Numerical investigation of the collapse of a static bubble at the free surface in the presence of neighbors

The present study numerically investigates the bubble-bursting phenomenon at the free surface under the influence of symmetric and asymmetric patterns of neighboring bubbles. To conduct the simulation, a static pierced bubble at the interface of liquid and gas has been used and neighboring unpierced bubbles are added, if necessary. In the presence of symmetric neighbors, fluidic stages of the bursting process are established as cavity collapse, jet formation, and consequential fragmentation of the jet into drops.
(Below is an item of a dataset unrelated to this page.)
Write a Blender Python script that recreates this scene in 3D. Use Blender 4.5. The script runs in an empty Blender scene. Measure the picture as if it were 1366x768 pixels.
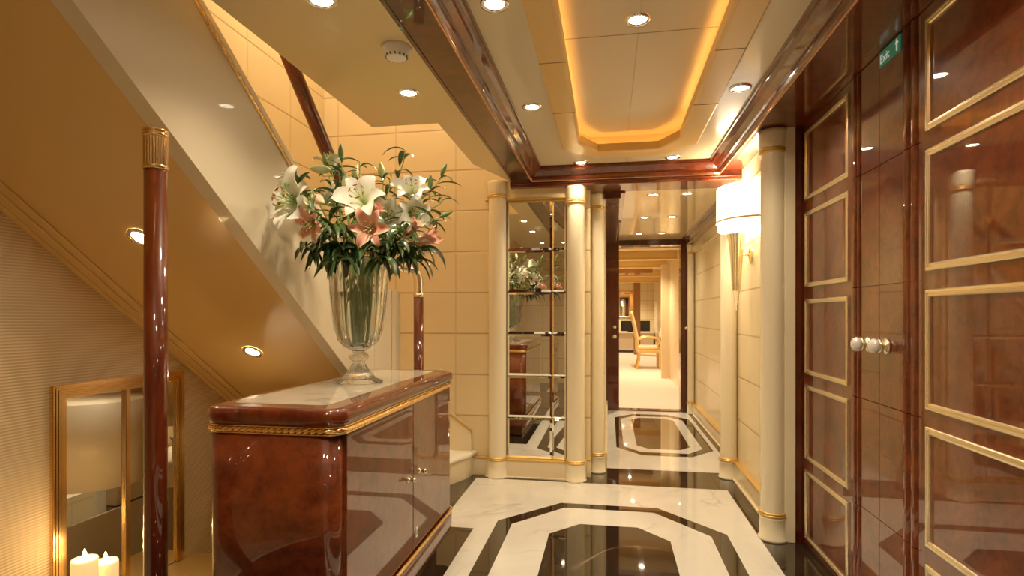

A thorough comparison of bubble bursting with symmetric neighbors (BBSN) and similar bursting of a solitary bubble (BSB) has been shown. Bubble bursting under the influence of an asymmetric pattern is compared with BBSN. Bubble with absent neighbors (BWAN) placement turns into the formation of the bent jet which is lying in the plane of the angular bisector of the absent neighbors. Bending of the jet nullifies as time progresses and turns into a vertical one like the jet dynamics observed in BBSN. A simple pictorial understanding has been presented to describe the reason behind the jet bend in BWAN based on a study of velocity vectors and the gap between the collapsing waves. The effect of a number of absent neighbors is also addressed extensively. As the number of absent neighbors increases, eventually, the jet inclination angle first increases and then decreases to match with the observation of BBSN and BSB. Finally, physical insight behind the rich fluidic phenomenon of the bubble bursting under the influence of different surface tensions and bubble sizes in the same cluster is also addressed.